A-t-on le droit de sacrifier un peuple au nom d’intérêts géostratégiques ? La chute du tyran sanguinaire Bachar al-Assad en syrie, le 7 décembre 2024, donne lieu à des analyses contradictoires sur la toile et au sein de l’opinion publique. Nous précisons que ces analyses, sans malices, se veulent toutes, dans l’ensemble, un soutien au peuple syrien martyr.
Les arguments contre la fuite du boucher de Damas: sur le plan géostratégique, la fuite d’Assad va ouvrir un boulevard de crimes à Israël, va renforcer l’emprise impérialiste des Américains, affaiblir la Russie dans sa politique sahélienne de soutien aux régimes militaires, etc. Bref, il y aura un bouleversement politique régional et un foutoir en Syrie comme en Lybie, au Soudan où des chefs de guerre imposent leur prédation impitoyable.
Quittons la Syrie pour un questionnement qui concerne l’humain et la pratique de la politique. Au nom de la raison politique, les dirigeants et les idéologues justifient tout et le contraire de tout pour des intérêts plus ou moins sordides, voire crapuleux. Souvent, la notion d’intérêt national se réduit à un fourre-tout opportuniste et mystificateur. Dans la plupart des cas, elle est liée au sort d’un individu par rapport à son maintien au pouvoir.
On ne peut sacrifier des peuples aux jeux criminels de domination des puissances mondiales impérialistes pour lesquelles les peuples se confondent avec de simples pions sur la mappemonde. Les dirigeants des pays dominés, quant à eux, ne sont, bien souvent, que des larbins aux ordres de ces puissances. Eux aussi sacrifient facilement leurs peuples pour leurs intérêts personnels et criminels.
Dans tous les cas, les peuples opprimés sont victimes de la géostratégie des maîtres du monde et de leurs larbins sous-développés.
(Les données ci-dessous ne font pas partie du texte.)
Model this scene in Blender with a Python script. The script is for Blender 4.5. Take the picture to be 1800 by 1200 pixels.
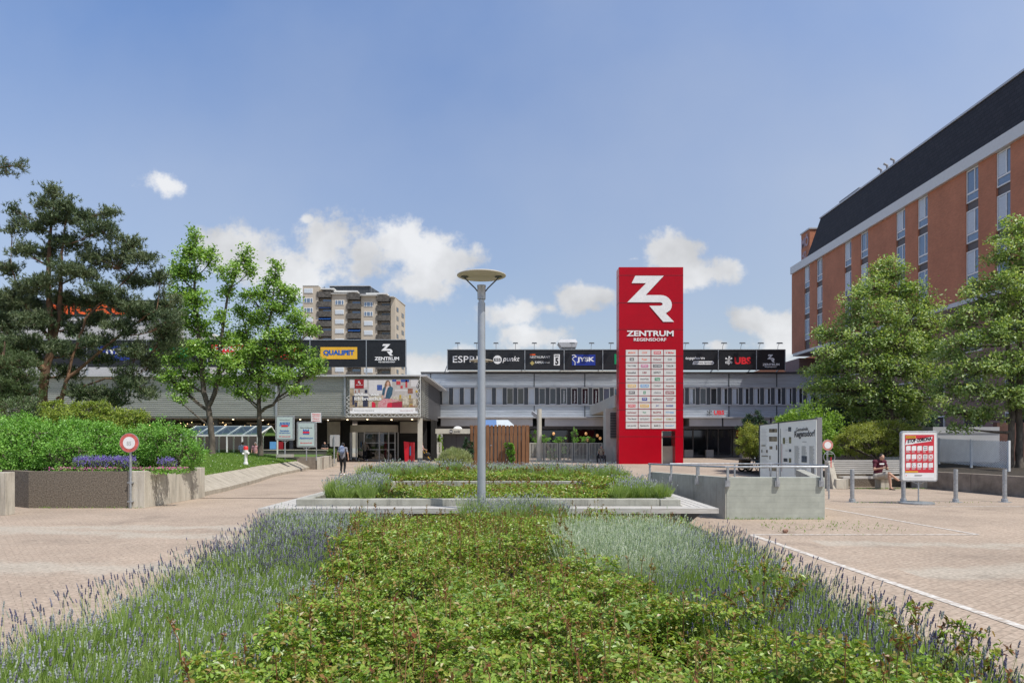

Par conséquent, nous voulons en venir au fait que, avant les calculs politiques, il y a la liberté des peuples à défendre sous des dictatures abominables. Qu’un peuple soit libéré d’un régime sanguinaire est toujours une bonne chose dont il faut se réjouir. Mettons-nous à la place de ces peuples brisés par la terreur.
En Afrique, tous les pays ont connu ce chemin de croix et le vivent encore pour certains, comme au Togo. Alors pourquoi vouloir mettre un vent de liberté (même provisoire) entre parenthèses ? Même si les motivations de la géostratégie sont parfois louables et peuvent profiter aux peuples pris en otage, rien ne peut justifier de maintenir un peuple dans les fers pour des calculs politiciens. Tous les peuples méritent de jouir des droits humains. Et cette liberté qui fonde leur humanité ne peut, en aucun cas, être soumise à des impératifs de géostratégie. La liberté est une conquête permanente et la politique ne doit pas se soustraire à la morale et aux valeurs.